Scene script records:
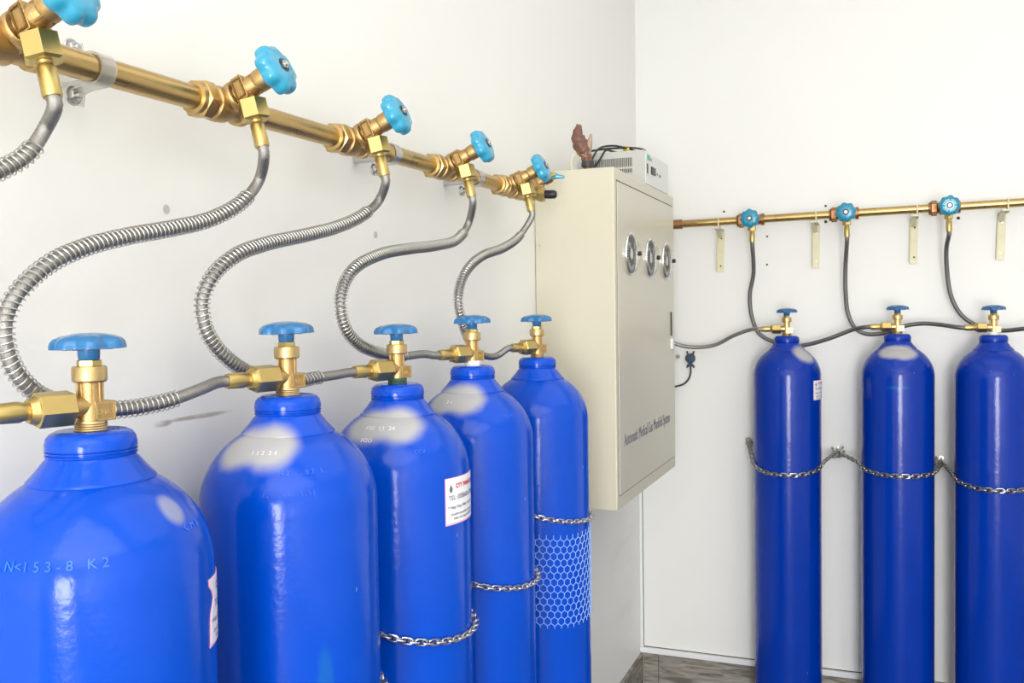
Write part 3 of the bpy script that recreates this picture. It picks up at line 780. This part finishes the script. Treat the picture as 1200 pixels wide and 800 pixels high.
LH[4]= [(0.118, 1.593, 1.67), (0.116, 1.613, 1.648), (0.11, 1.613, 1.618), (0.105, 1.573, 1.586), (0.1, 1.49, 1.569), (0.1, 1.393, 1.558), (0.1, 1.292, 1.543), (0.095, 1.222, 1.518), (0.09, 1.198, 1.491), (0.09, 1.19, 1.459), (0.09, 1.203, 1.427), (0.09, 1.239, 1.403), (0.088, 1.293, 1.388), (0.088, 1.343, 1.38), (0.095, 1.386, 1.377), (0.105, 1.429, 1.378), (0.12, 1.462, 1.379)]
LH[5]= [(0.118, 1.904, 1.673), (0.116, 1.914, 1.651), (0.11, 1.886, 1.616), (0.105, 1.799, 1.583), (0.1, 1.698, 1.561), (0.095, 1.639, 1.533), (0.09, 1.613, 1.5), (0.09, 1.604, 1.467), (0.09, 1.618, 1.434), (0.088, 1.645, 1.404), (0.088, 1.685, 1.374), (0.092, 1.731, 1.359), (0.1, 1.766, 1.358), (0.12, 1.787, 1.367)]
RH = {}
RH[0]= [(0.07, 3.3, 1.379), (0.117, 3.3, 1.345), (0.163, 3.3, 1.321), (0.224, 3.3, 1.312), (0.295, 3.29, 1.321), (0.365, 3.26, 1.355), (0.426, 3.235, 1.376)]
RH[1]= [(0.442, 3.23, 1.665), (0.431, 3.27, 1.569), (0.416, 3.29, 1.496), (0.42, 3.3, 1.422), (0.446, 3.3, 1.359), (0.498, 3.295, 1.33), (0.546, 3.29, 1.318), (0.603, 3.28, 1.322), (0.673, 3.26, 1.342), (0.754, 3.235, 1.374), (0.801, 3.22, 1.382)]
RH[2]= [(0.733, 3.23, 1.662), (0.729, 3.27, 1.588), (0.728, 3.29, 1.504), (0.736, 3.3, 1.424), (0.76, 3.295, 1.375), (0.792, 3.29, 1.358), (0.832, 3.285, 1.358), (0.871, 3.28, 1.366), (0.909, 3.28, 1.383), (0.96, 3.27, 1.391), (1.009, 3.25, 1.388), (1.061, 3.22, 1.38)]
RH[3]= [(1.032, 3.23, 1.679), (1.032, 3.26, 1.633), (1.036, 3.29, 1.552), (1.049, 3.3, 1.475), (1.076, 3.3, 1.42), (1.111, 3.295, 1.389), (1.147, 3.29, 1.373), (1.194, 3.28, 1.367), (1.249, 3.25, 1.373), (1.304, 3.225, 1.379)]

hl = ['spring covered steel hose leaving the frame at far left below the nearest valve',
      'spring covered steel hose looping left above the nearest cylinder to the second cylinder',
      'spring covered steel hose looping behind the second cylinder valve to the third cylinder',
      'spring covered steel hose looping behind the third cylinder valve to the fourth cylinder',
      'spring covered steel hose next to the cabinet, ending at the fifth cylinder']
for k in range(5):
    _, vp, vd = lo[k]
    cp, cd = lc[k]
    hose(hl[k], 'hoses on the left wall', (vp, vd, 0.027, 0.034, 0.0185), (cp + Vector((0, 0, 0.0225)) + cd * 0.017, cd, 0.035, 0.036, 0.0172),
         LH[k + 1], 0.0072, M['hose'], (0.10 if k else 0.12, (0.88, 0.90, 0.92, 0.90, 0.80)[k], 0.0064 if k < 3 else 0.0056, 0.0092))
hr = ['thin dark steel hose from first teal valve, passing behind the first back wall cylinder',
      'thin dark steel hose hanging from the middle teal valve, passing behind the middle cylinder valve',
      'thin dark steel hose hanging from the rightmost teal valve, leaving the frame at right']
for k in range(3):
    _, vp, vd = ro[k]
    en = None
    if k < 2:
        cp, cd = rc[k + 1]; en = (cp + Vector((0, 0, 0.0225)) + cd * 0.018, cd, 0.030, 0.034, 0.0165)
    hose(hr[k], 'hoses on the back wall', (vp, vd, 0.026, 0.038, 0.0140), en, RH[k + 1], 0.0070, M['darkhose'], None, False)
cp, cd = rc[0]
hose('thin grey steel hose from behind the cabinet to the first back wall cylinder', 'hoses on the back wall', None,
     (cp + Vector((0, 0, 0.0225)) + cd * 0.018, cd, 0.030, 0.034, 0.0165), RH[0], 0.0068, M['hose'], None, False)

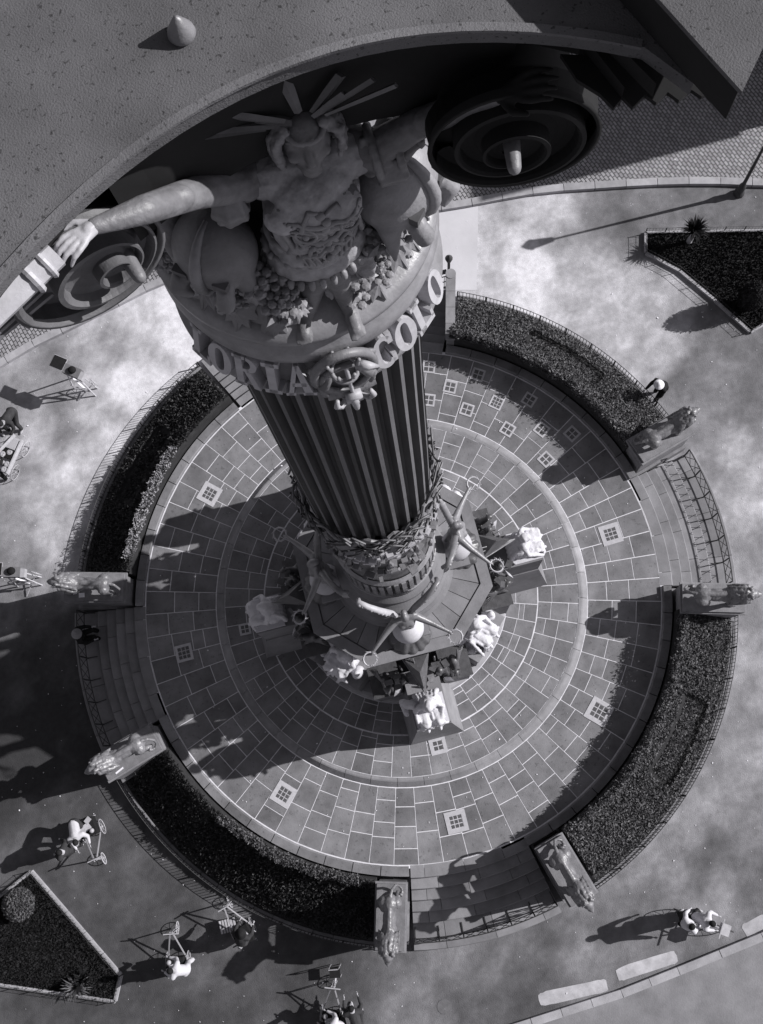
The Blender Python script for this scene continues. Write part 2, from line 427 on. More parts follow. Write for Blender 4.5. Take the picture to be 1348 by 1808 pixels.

Brief:
Select every line of the records holding the string "Write".

Solution for this exercise:
Write part 3 of the bpy script that recreates this picture. It picks up at line 780. This part finishes the script. Treat the picture as 1200 pixels wide and 800 pixels high.
The Blender Python script for this scene continues. Write part 2, from line 427 on. More parts follow. Write for Blender 4.5. Take the picture to be 1348 by 1808 pixels.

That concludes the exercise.